Wednesday, October 18, 2006

Can An Inkjet Print Be Too Small?

My normal print size is 13X19 - I settled on that because at smaller sizes I couldn't tell as much about the technical quality of the image for selling purposes and besides they look more dramatic - but it does cost more in paper and ink and time to print.

I happened to have some 8.5X11 (A4) paper in the printer recently for a specific project and so used it to make some prints from the recent trip to Tofino and in doing so observed something I had seen before - prints made that small on matte paper don't look sharp, even though they look fine at larger sizes, viewed from the same distance.

I think there are two things going on.

First, there is a limit to the resolution of inkjet prints and perhaps we are getting close to that with the detail in a high pixel count image when the print is small (the drivers interpolate downwards and the inks bleed into the paper).

The second reason is that with large pixel count images, I am output sharpening with pksharpener at 300 dpi with a print size roughly 13X19 from my 1Ds2. By the time the print is downsized to 8.5X11 I am probably losing all of the output sharpening benefit. I'm going to try an experiment downsizing the image for small prints, then doing output sharpen and see if there is a substantial difference.

1 comment:

Anonymous said...

Hi George,

I actually have noticed just the opposite using PKS, but may be doing something slightly different than your workflow. I too usually print on 13x19 paper (usually at arounf 11x14-ish), but I even make 4x5 prints on Epson premium Semigloss which people seem to really like. They like the intamacy and sometimes they have actually even preferred a small hand held image.They do not seem to be stuck in our "wall art" mode of thinking.

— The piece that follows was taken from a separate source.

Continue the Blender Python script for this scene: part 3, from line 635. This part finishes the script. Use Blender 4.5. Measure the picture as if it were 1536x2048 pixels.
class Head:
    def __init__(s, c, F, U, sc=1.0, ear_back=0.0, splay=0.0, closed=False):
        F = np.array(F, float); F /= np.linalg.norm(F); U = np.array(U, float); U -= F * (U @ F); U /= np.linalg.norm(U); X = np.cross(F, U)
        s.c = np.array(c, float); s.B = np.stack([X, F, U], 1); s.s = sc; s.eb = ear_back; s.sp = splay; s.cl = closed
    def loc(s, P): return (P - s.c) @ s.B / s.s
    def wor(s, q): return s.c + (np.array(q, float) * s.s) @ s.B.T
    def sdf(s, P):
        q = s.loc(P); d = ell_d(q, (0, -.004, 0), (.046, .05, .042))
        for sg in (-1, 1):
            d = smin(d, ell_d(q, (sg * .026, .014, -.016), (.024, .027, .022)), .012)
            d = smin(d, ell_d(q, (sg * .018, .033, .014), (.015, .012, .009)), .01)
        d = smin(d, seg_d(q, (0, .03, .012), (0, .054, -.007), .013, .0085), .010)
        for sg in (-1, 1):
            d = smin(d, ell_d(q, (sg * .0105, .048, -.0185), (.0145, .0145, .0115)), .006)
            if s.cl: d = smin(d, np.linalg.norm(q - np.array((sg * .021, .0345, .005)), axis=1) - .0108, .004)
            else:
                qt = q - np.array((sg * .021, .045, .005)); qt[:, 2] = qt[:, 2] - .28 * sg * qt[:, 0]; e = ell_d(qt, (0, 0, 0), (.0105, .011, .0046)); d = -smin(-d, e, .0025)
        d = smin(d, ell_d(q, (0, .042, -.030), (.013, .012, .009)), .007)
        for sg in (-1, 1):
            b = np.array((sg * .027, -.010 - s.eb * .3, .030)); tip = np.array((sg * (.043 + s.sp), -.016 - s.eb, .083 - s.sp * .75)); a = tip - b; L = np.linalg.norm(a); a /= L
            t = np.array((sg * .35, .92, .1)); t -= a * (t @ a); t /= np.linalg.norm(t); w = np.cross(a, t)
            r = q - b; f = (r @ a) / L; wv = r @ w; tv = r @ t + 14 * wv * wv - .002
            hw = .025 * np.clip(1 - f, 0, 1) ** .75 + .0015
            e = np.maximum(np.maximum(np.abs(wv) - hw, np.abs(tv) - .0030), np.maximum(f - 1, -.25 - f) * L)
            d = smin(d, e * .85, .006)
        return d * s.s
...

Mine (small prints) always look crisper and sharper in this small size. I do however, down size the flattened file for printing at 300ppi to the actual printing dimensions with photoshop. Maybe this is the difference. Bicubic sharper really seems to crispen them up as well. I then apply PKS output inkjet sharpening. Seems to work great and the image seems to pop right off the paper without it looking over sharpened. Would love to hear how your change of workflow with PKS works out.